For as long as Mike O'Donnell remembers - 1977 is his best guess - Stepinac has run a wing-T offense. Circumstances prompted an abrupt change in philosophy this season. For the first time in nearly 30 years, White Plains will see a power-I scheme - a scheme that's gone all but extinct in Section 1 - when it meets its neighborhood rival in their annual Turkey Bowl.

That isn't as harsh a culture shock as it would have been in previous years. The inexperienced Tigers aren't as entrenched in varsity, much less this particular rivalry, as they have been historically. Neither are the Crusaders. The intensity on Thanksgiving morning will be as brand-new as the blocking patterns.

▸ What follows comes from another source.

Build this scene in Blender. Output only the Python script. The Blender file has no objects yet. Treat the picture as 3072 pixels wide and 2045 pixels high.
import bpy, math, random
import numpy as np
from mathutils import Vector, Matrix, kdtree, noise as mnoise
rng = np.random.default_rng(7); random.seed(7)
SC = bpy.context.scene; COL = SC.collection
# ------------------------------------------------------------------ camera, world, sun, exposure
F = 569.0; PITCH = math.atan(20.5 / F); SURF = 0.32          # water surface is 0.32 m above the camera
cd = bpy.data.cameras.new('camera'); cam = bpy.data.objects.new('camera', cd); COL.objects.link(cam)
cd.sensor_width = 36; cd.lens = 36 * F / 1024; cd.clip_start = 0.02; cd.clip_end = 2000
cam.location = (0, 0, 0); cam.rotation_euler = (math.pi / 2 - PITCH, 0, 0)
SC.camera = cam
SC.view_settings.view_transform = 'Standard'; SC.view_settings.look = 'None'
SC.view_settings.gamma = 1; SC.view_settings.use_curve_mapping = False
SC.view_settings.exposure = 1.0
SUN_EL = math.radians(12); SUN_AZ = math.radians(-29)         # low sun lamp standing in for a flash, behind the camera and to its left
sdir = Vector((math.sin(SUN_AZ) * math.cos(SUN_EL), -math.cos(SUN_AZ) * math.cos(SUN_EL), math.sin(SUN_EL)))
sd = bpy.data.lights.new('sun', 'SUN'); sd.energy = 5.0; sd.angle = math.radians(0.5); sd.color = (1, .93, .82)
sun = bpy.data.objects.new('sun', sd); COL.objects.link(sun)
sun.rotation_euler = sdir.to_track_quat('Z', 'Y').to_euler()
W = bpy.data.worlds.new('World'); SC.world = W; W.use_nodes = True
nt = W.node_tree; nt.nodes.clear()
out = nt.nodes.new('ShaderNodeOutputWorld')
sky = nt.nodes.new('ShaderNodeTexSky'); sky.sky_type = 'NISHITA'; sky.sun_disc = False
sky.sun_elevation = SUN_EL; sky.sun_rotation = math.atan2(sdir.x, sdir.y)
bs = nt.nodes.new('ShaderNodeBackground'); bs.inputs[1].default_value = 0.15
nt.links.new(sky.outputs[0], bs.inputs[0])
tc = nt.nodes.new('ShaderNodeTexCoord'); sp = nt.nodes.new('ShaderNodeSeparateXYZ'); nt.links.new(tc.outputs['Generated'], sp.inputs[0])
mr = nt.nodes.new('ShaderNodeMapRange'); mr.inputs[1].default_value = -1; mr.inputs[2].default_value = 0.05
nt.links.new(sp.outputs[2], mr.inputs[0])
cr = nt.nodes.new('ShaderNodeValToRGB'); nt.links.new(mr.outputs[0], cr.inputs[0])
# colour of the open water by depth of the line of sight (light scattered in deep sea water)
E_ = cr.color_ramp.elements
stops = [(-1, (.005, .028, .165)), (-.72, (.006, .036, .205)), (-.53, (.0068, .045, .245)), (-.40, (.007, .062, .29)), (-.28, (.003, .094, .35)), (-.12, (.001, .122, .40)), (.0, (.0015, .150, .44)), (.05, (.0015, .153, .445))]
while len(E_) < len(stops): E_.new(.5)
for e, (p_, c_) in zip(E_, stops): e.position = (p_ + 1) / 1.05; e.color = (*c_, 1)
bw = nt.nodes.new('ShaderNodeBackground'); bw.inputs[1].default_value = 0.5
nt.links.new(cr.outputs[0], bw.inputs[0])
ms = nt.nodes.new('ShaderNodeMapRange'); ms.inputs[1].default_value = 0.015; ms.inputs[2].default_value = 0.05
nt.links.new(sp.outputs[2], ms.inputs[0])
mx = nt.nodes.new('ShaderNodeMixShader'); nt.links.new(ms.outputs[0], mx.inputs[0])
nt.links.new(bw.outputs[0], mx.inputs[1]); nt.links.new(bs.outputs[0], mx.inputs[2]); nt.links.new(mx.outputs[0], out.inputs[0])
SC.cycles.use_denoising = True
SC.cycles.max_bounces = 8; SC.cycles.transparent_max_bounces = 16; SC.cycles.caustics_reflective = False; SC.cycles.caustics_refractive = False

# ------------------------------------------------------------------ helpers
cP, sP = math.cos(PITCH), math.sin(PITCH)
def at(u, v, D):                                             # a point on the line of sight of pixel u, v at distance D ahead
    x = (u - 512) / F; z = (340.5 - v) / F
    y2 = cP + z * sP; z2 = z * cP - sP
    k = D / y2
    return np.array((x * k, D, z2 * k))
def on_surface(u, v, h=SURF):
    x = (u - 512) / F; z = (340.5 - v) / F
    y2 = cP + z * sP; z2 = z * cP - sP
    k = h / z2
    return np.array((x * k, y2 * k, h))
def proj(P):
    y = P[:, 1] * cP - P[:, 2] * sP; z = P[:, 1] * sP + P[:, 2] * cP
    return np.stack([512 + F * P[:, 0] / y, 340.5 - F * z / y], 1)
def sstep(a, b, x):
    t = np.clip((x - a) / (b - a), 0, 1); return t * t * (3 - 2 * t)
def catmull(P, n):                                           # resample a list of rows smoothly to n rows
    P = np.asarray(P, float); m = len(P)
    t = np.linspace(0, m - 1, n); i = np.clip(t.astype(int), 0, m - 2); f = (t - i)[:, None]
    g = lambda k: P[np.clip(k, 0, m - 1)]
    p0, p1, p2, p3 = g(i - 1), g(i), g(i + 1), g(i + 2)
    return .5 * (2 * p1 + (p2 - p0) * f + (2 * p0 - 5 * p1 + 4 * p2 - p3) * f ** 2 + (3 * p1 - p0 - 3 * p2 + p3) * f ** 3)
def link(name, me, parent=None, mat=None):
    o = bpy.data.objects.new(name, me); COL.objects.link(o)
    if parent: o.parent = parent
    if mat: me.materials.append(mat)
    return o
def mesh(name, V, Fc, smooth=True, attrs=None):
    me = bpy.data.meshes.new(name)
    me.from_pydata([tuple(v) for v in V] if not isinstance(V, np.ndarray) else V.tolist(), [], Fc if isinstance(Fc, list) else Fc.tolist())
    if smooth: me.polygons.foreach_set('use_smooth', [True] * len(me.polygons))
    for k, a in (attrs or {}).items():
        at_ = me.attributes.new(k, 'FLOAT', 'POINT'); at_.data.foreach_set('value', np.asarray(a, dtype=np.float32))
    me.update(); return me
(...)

"They know the history and they've been around, but I don't think they're going to know the magnitude of the game until they get there on Thursday," White Plains coach Skip Stevens said. "It's going to be a big crowd; there's going to be a lot of excitement in the air."

Growing up in White Plains, it's hard not to be aware of the 37th Turkey Bowl showdown, which takes place this year at 10:30 a.m. at Parker Stadium. It's a chance for Stepinac (3-7) and White Plains (2-6) to leave disappointing seasons behind with a positive memory, to feel like their growing pains amounted to something. And, of course, to talk trash to their buddies when it's all over.

"All my friends live in White Plains," said Stepinac sophomore quarterback Joe Collins, who took a lot of heat from his friends for picking Stepinac over White Plains. "So now it's my chance for payback."

Collins is Exhibit A in the youth movement. He was called up from junior varsity at midseason and immediately led the 0-4 Crusaders to a three-game winning streak, going 15 for 20 for 375 yards with seven touchdowns and one interception in that time.

Although their ship hit the rocks again with three losses to close the season, two of those were rematches in which Stepinac played much closer - losing by five and one instead of 19 and 34 - than the first time around. White Plains, too, played more competitive football as the season wore on, a final-day stinker against Mahopac notwithstanding. In the four games prior, the Tigers went 2-2, losing by three points to Saunders and five to Scarsdale.

Not exactly banner-worthy for a school with good football tradition. But expectations were low after every offensive starter and all but three defensive starters - Matt Robles, George Don Pierre and Raymond Mitchell - graduated.

Stepinac didn't lose as many starters but is younger than White Plains. O'Donnell expects to start four sophomores and a freshman tomorrow. That freshman, Maurice Easterling, leads the team in receptions (13) and yards per carry (6.25).

"We know we're expecting to have a very good team next year," junior Rashaad Slowley said.

It's Slowley who ultimately determines the Crusaders' offensive fate. O'Donnell made the switch to the power-I in part because of his burly halfback. Slowley is most effective running straight ahead, which the I is designed for, instead of cutting through holes, which the wing-T is designed for. He's rushed for 1,167 yards.

"I'm still learning the terminology," O'Donnell said. "I can answer wing-T questions at the drop of a hat. Questions about the I, I have to think about."